Come ha avuto modo di evidenziare Salvatore Capasso, direttore Cnr-Issm «il quadro geopolitico internazionale, già molto fluido, i rapporti tra i diversi attori internazionali e regionali, l’elevata instabilità e conflittualità della regione, sono tra i fattori alla base di molti fenomeni analizzati nel Rapporto e, tra questi, il cosiddetto eccezionalismo arabo, cioè l’apparente inconciliabilità tra governance democratica e sviluppo economico nei paesi meridionali e orientali del bacino, dove permangono forti differenze nella distribuzione delle risorse che ostacolano una crescita inclusiva, pur in un contesto di attenuazione delle divergenze di reddito e di crescita tra paesi a nord e a sud del Mediterraneo».

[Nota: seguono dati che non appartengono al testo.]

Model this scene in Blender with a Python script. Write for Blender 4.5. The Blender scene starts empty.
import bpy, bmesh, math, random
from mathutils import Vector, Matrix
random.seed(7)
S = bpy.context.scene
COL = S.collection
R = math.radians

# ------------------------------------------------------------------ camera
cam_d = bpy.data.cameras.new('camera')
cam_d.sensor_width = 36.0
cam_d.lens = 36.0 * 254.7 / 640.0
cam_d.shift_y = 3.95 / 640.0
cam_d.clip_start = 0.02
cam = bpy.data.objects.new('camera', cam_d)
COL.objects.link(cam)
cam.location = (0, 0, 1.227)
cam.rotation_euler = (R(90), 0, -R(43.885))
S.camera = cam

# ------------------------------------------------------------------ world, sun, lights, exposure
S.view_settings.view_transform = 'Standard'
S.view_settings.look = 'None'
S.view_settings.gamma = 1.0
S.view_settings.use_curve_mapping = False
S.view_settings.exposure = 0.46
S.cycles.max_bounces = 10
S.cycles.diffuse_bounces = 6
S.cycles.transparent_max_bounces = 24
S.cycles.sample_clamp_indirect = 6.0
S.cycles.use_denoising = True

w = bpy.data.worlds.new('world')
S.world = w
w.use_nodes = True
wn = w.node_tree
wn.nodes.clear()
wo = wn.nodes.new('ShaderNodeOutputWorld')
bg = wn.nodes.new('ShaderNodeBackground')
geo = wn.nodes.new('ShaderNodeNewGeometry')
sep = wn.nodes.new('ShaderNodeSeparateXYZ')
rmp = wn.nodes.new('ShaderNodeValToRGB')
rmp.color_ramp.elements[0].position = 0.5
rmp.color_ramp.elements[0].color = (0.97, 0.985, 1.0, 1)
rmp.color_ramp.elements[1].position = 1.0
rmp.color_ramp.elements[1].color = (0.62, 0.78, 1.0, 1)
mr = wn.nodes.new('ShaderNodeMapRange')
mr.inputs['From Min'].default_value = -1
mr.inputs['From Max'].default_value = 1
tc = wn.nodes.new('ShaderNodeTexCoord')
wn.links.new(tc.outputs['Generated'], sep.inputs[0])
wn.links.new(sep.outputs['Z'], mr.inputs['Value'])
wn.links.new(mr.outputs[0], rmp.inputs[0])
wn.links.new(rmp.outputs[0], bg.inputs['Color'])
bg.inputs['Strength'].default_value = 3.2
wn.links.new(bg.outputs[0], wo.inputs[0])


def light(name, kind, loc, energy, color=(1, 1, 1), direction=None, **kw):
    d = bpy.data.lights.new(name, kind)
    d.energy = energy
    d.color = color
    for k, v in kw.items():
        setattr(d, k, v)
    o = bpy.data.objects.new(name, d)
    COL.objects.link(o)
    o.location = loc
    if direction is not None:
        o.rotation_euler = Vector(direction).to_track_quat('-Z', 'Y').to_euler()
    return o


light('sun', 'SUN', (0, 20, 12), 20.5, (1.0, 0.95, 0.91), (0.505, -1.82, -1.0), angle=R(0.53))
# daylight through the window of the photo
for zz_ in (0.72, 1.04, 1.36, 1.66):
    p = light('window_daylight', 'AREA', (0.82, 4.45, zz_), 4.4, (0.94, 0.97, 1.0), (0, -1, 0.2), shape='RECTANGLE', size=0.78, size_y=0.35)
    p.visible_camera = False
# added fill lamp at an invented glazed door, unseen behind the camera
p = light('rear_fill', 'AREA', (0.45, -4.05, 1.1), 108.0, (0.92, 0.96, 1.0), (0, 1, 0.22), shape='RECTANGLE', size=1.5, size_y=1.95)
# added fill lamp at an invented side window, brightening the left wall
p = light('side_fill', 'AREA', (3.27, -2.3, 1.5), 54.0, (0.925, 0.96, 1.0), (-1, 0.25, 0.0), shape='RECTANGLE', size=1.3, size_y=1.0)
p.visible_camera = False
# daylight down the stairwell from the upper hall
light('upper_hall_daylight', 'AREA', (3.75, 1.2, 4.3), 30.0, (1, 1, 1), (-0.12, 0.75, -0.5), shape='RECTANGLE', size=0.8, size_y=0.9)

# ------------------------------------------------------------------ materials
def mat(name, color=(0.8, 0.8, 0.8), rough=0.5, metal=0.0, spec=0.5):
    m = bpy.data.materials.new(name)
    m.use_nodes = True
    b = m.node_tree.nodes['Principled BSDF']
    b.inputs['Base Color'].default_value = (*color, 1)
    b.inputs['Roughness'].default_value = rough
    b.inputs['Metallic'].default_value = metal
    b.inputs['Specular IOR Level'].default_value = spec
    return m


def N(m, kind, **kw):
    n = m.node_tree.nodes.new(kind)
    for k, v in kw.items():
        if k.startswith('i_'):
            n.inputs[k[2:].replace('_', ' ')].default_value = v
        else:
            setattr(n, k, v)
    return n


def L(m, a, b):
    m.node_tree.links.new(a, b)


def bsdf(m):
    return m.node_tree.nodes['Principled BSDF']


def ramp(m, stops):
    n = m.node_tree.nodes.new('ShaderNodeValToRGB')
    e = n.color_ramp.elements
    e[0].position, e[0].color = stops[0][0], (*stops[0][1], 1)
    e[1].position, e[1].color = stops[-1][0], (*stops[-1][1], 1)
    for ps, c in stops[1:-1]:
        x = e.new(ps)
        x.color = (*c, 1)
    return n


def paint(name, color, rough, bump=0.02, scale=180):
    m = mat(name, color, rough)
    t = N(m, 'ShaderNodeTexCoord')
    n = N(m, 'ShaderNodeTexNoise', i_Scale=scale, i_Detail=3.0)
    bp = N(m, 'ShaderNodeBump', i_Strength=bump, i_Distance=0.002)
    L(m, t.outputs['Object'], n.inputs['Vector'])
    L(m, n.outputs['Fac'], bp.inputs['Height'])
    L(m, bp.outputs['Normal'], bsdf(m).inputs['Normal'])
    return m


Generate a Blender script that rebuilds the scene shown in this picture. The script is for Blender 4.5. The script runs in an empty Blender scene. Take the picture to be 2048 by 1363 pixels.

«Nei Paesi mediterranei del Sud la quota di popolazione sotto la soglia minima di povertà (1$ al giorno) è bassa, ma aumenta drasticamente se si assume la soglia di 2$ al giorno. Una gran parte della popolazione è, quindi, soggetta al minimo shock negativo, per esempio, quando i prezzi del cibo o del carburante aumentano», spiega Anna Maria Ferragina, ricercatrice associata Cnr-Issm e autrice del Rapporto. Sono, inoltre, tipiche di quest’area le dicotomie fra aree urbane e rurali, l’inaccessibilità di alcune aree, la densità costiera, che creano una forte competizione in attività come turismo, agricoltura e pesca.
Temi centrali per il futuro delle società del Mediterraneo sono l’ambiente e gli effetti di medio e lungo periodo del cambiamento climatico: l’intera area risulta, infatti, esposta a forti rischi e ancor di più i Paesi della sponda sud-orientale che presentano i più elevati indici di vulnerabilità, oltre che minori capacità di risposta a causa di più bassi livelli di sviluppo economico. Il testo affronta il tema del quadro geopolitico del Mediterraneo, e, quindi, le dinamiche relative all’area mediorientale e nord-africana, facendo chiarezza sull’intricato groviglio politico e diplomatico che riguarda essenzialmente i quattro Paesi dell’area: Iraq, Siria, Yemen e Libia, dove si registrano le maggiori tensioni e sui quali si gioca una partita politica, con il coinvolgimento delle grandi superpotenze, al fine di ottenere l’ egemonia economica.